Review: Philip Glass and the Meaning of Life

There is a version of “Tao” — call it the best piece of theater we never saw — that would have featured Glass playing piano alongside the action onstage. But early in development, the idea was shot down by his manager; Glass just didn’t have the time.

But his score is a substantial, crucial contribution. This is late Glass — far from the echt Minimalist sound of “Glassworks,” McDermott’s obsession — performed by a quartet of the percussionist Chris Vatalaro (the show’s music director), the clarinetist Jack McNeill, the violinist Laura Lutzke and the pianist Katherine Tinker.

There is experimentation with found-object percussion, and recent Glass touches including colorful texture, expressive shifts in harmony and soundtrack-like tone painting. McDermott’s childhood memories are matched by naïvely excited music; the flotation tank, by a soporific étude; the simulated coma, by music so shapeless yet alluring that it could have been written by Satie.

Glass does appear briefly, in the form of a Steinway Spirio piano — an instrument that can record sound and touch then reproduce it, like an advanced player piano. He tells McDermott that this way, he can be with him onstage “like a ghost.”

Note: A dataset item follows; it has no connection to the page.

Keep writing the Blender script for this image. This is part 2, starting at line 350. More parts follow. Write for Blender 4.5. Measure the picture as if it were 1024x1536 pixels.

It was a reminder that while Glass, 86, is still with us — he was in the theater on Thursday, and bowed with the performers — he won’t always be. But his art will remain, and it’s through his music that McDermott reaches the Essence level. Culture, McDermott suggests, is the route to our deepest selves.

With a running time of two and a half hours, “Tao” doesn’t make that point quickly. By the end, though, McDermott’s scattered thoughts satisfyingly cohere like kintsugi, the Japanese art of rejoining broken pottery pieces with golden lacquer, which he describes near the beginning. Some of his memories reveal a clear, clean image; others are imperfect shards that don’t seem to fit. But together, they create something new, and beautiful.

Tao of Glass

Through April 8 at NYU Skirball, Manhattan; nyuskirball.org.